### Aim of the exercise
With the images removed, repeat the data below exactly.

### Data shown
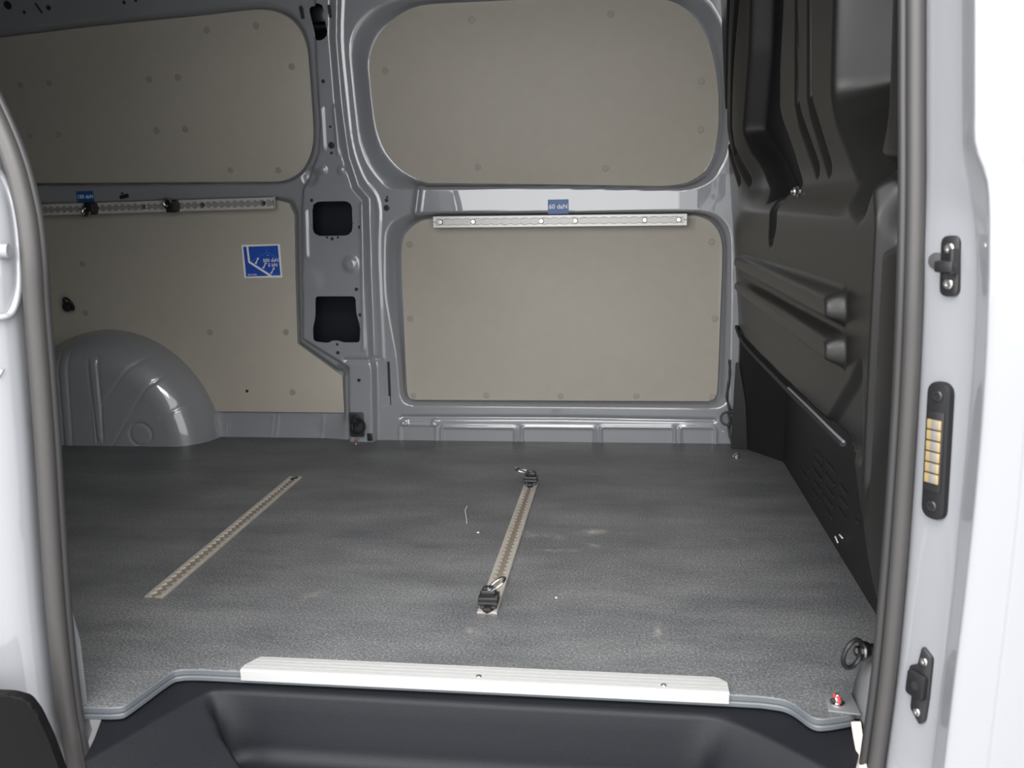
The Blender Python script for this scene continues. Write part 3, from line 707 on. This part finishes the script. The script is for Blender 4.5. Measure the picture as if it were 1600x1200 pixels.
# ------------------------------------------------------------------ lashing rings on the body
def body_ring(label, p, n, k, lean, turn, plate=None, m='black', up=(0, 0, 1), long_=1.0, rx=.022, ry=.022, rm=None):
    root = empty('lashing_ring', p); T = nframe(p, n, up)
    def part(nm, prof, m_, nn=18):
        bm = bmesh.new(); add_lathe(bm, prof, T @ Matrix.Scale(k, 4), nn); o = bm_obj(nm, bm, m_); under(o, root)
    if plate:
        bm = bmesh.new(); add_prism(bm, rrect(plate[0], plate[1], .008), -.002, .003, T @ Matrix.Translation((0, plate[2], 0)), .001); o = bm_obj('base_plate', bm, 'plate_dark'); under(o, root)
    part('boss', [(.013, -.002), (.013, .010*long_), (.011, .012*long_), (.002, .012*long_)], m)
    part('collar', [(.016, .012*long_), (.0165, .014*long_), (.0165, .019*long_), (.014, .021*long_), (.002, .021*long_)], m)
    part('bolt_head', [(.009, .020*long_), (.009, .028*long_), (.006, .030*long_), (.001, .030*long_)], m, 6)
    RT = T @ Matrix.Scale(k, 4) @ Matrix.Translation((0, 0, .020*long_)) @ Matrix.Rotation(turn, 4, 'Z')
    bm = bmesh.new(); add_tube(bm, ring_pts(RT, rx, ry, lean), .0042*k, 8, True); o = bm_obj('ring', bm, rm or m); under(o, root)
    return tag(root, label, 'lashing ring', 'lashing rings on the body')
body_ring('black lashing ring on the greige panel above the wheel arch', W(109, 479, .012), (0.25, -1, .1), 1.15, .9, -.9)
p = W(557, 655, .076); body_ring('black lashing ring on a dark plate at the foot of the pillar', p, (0, -1, 0), 1.15, .35, -2.5, (.055, .092, -.020))
bm = bmesh.new(); q = W(578, 683, .076); add_box(bm, (0, 0, 0), (.020, .006, .028), .002, Matrix.Translation(q)); tag(bm_obj('foam_block', bm, 'black'), 'small black block at the floor right of the pillar foot', 'block')
body_ring('black lashing ring in the far corner beside the partition', np.array([.375, 3.085, .115]), (-.35, -1, 0), 1.0, .5, 2.4)
# torn sealing strip in that corner
pts = [(.358, 3.098, .30), (.360, 3.096, .24), (.352, 3.095, .17), (.366, 3.09, .11), (.360, 3.085, .06), (.372, 3.07, .005)]
tag(tube_obj('corner_seal', smooth_line(pts, 6), [.004+.001*math.sin(i*1.7) for i in range(31)], 'rubber_dark'), 'uneven dark sealing strip in the far corner beside the partition', 'seal')
bm = bmesh.new(); add_prism(bm, rpoly([(0, 0), (.055, 0), (.045, .16), (.018, .30), (.008, .30)], .006, 3), 0, .003, frame((.365, 3.045, .001), (.9, -.25, 0), (0, 0, 1), (-.25, -.9, 0)))
tag(bm_obj('corner_gusset', bm, 'bulkhead'), 'dark gusset plate standing in the far corner beside the partition', 'bracket')

# ------------------------------------------------------------------ step tray in the doorway
def build_step():
    z_r = -TH-.016
    outer = [fl(px, py, z_r) for px, py in ((134, 1146), (160, 1132), (190, 1112), (270, 1060), (300, 1050), (378, 1054), (760, 1072), (1138, 1090), (1215, 1098), (1262, 1118), (1290, 1132), (1345, 1134), (1372, 1136))]
    for p in outer: p[1] += .05
    inner = [fl(px, py, z_r) for px, py in ((134, 1190), (160, 1175), (240, 1128), (318, 1084), (345, 1078), (420, 1080), (760, 1099), (1060, 1115), (1112, 1119), (1150, 1130), (1215, 1160), (1330, 1222))]
    def resample(L, n):
        L = np.array(smooth_line(L, 10)); s = np.r_[0, np.cumsum(np.linalg.norm(np.diff(L, axis=0), axis=1))]; t = np.linspace(0, s[-1], n)
        return np.stack([np.interp(t, s, L[:, k]) for k in range(3)], -1)
    n = 150; I = resample(inner, n)
    # match outer to inner by x
    O = resample(outer, n)
    tg = np.gradient(I, axis=0); tg /= np.linalg.norm(tg, axis=1)[:, None]; nr = np.stack([tg[:, 1], -tg[:, 0], 0*tg[:, 0]], -1)   # towards the doorway
    for _ in range(12): nr[1:-1] = (nr[:-2]+2*nr[1:-1]+nr[2:])/4
    nr /= np.linalg.norm(nr, axis=1)[:, None]
    rows = [O, O*.5+I*.5, I-nr*.006]
    rows[1][:, 2] = z_r
    r1 = .012
    for t in np.linspace(0, math.pi/2*.85, 6): rows.append(I+nr*(r1*math.sin(t)-.006)+np.array([0, 0, -r1*(1-math.cos(t))]))
    base = rows[-1]; dep = .085
    side = np.clip(np.abs(nr[:, 0])*1.5, 0, 1)[:, None]          # the ends slope out flatter than the long back wall
    slope = .012+.12*side
    for k in (.33, .66, 1.0): rows.append(base+nr*slope*k+np.array([0, 0, -dep*k]))
    b2 = rows[-1]; r2 = .03
    for t in np.linspace(.2, math.pi/2, 7): rows.append(b2+nr*(r2*(1-math.cos(t)))+np.array([0, 0, -r2*math.sin(t)]))
    last = rows[-1]
    for k, dz in ((.03, -.001), (.06, -.002), (.07, -.006), (.085, -.008), (.14, -.008)):
        q = last.copy(); q[:, 1] = last[:, 1]-k; q[:, 0] = np.clip(last[:, 0]*(1-k*.3), -.95, .42); q[:, 2] += dz; rows.append(q)
    P = np.array(rows); 
    o = grid_obj('step_tray', P, np.ones((P.shape[0]-1, n-1), bool), 'step_plastic', kind=None, flip=False)
    bpy.context.view_layer.update()
    return tag(o, 'moulded black plastic step tray below the aluminium strip in the doorway', 'step')
build_step()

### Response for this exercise
The Blender Python script for this scene continues. Write part 3, from line 707 on. This part finishes the script. The script is for Blender 4.5. Measure the picture as if it were 1600x1200 pixels.
# ------------------------------------------------------------------ lashing rings on the body
def body_ring(label, p, n, k, lean, turn, plate=None, m='black', up=(0, 0, 1), long_=1.0, rx=.022, ry=.022, rm=None):
    root = empty('lashing_ring', p); T = nframe(p, n, up)
    def part(nm, prof, m_, nn=18):
        bm = bmesh.new(); add_lathe(bm, prof, T @ Matrix.Scale(k, 4), nn); o = bm_obj(nm, bm, m_); under(o, root)
    if plate:
        bm = bmesh.new(); add_prism(bm, rrect(plate[0], plate[1], .008), -.002, .003, T @ Matrix.Translation((0, plate[2], 0)), .001); o = bm_obj('base_plate', bm, 'plate_dark'); under(o, root)
    part('boss', [(.013, -.002), (.013, .010*long_), (.011, .012*long_), (.002, .012*long_)], m)
    part('collar', [(.016, .012*long_), (.0165, .014*long_), (.0165, .019*long_), (.014, .021*long_), (.002, .021*long_)], m)
    part('bolt_head', [(.009, .020*long_), (.009, .028*long_), (.006, .030*long_), (.001, .030*long_)], m, 6)
    RT = T @ Matrix.Scale(k, 4) @ Matrix.Translation((0, 0, .020*long_)) @ Matrix.Rotation(turn, 4, 'Z')
    bm = bmesh.new(); add_tube(bm, ring_pts(RT, rx, ry, lean), .0042*k, 8, True); o = bm_obj('ring', bm, rm or m); under(o, root)
    return tag(root, label, 'lashing ring', 'lashing rings on the body')
body_ring('black lashing ring on the greige panel above the wheel arch', W(109, 479, .012), (0.25, -1, .1), 1.15, .9, -.9)
p = W(557, 655, .076); body_ring('black lashing ring on a dark plate at the foot of the pillar', p, (0, -1, 0), 1.15, .35, -2.5, (.055, .092, -.020))
bm = bmesh.new(); q = W(578, 683, .076); add_box(bm, (0, 0, 0), (.020, .006, .028), .002, Matrix.Translation(q)); tag(bm_obj('foam_block', bm, 'black'), 'small black block at the floor right of the pillar foot', 'block')
body_ring('black lashing ring in the far corner beside the partition', np.array([.375, 3.085, .115]), (-.35, -1, 0), 1.0, .5, 2.4)
# torn sealing strip in that corner
pts = [(.358, 3.098, .30), (.360, 3.096, .24), (.352, 3.095, .17), (.366, 3.09, .11), (.360, 3.085, .06), (.372, 3.07, .005)]
tag(tube_obj('corner_seal', smooth_line(pts, 6), [.004+.001*math.sin(i*1.7) for i in range(31)], 'rubber_dark'), 'uneven dark sealing strip in the far corner beside the partition', 'seal')
bm = bmesh.new(); add_prism(bm, rpoly([(0, 0), (.055, 0), (.045, .16), (.018, .30), (.008, .30)], .006, 3), 0, .003, frame((.365, 3.045, .001), (.9, -.25, 0), (0, 0, 1), (-.25, -.9, 0)))
tag(bm_obj('corner_gusset', bm, 'bulkhead'), 'dark gusset plate standing in the far corner beside the partition', 'bracket')

# ------------------------------------------------------------------ step tray in the doorway
def build_step():
    z_r = -TH-.016
    outer = [fl(px, py, z_r) for px, py in ((134, 1146), (160, 1132), (190, 1112), (270, 1060), (300, 1050), (378, 1054), (760, 1072), (1138, 1090), (1215, 1098), (1262, 1118), (1290, 1132), (1345, 1134), (1372, 1136))]
    for p in outer: p[1] += .05
    inner = [fl(px, py, z_r) for px, py in ((134, 1190), (160, 1175), (240, 1128), (318, 1084), (345, 1078), (420, 1080), (760, 1099), (1060, 1115), (1112, 1119), (1150, 1130), (1215, 1160), (1330, 1222))]
    def resample(L, n):
        L = np.array(smooth_line(L, 10)); s = np.r_[0, np.cumsum(np.linalg.norm(np.diff(L, axis=0), axis=1))]; t = np.linspace(0, s[-1], n)
        return np.stack([np.interp(t, s, L[:, k]) for k in range(3)], -1)
    n = 150; I = resample(inner, n)
    # match outer to inner by x
    O = resample(outer, n)
    tg = np.gradient(I, axis=0); tg /= np.linalg.norm(tg, axis=1)[:, None]; nr = np.stack([tg[:, 1], -tg[:, 0], 0*tg[:, 0]], -1)   # towards the doorway
    for _ in range(12): nr[1:-1] = (nr[:-2]+2*nr[1:-1]+nr[2:])/4
    nr /= np.linalg.norm(nr, axis=1)[:, None]
    rows = [O, O*.5+I*.5, I-nr*.006]
    rows[1][:, 2] = z_r
    r1 = .012
    for t in np.linspace(0, math.pi/2*.85, 6): rows.append(I+nr*(r1*math.sin(t)-.006)+np.array([0, 0, -r1*(1-math.cos(t))]))
    base = rows[-1]; dep = .085
    side = np.clip(np.abs(nr[:, 0])*1.5, 0, 1)[:, None]          # the ends slope out flatter than the long back wall
    slope = .012+.12*side
    for k in (.33, .66, 1.0): rows.append(base+nr*slope*k+np.array([0, 0, -dep*k]))
    b2 = rows[-1]; r2 = .03
    for t in np.linspace(.2, math.pi/2, 7): rows.append(b2+nr*(r2*(1-math.cos(t)))+np.array([0, 0, -r2*math.sin(t)]))
    last = rows[-1]
    for k, dz in ((.03, -.001), (.06, -.002), (.07, -.006), (.085, -.008), (.14, -.008)):
        q = last.copy(); q[:, 1] = last[:, 1]-k; q[:, 0] = np.clip(last[:, 0]*(1-k*.3), -.95, .42); q[:, 2] += dz; rows.append(q)
    P = np.array(rows); 
    o = grid_obj('step_tray', P, np.ones((P.shape[0]-1, n-1), bool), 'step_plastic', kind=None, flip=False)
    bpy.context.view_layer.update()
    return tag(o, 'moulded black plastic step tray below the aluminium strip in the doorway', 'step')
build_step()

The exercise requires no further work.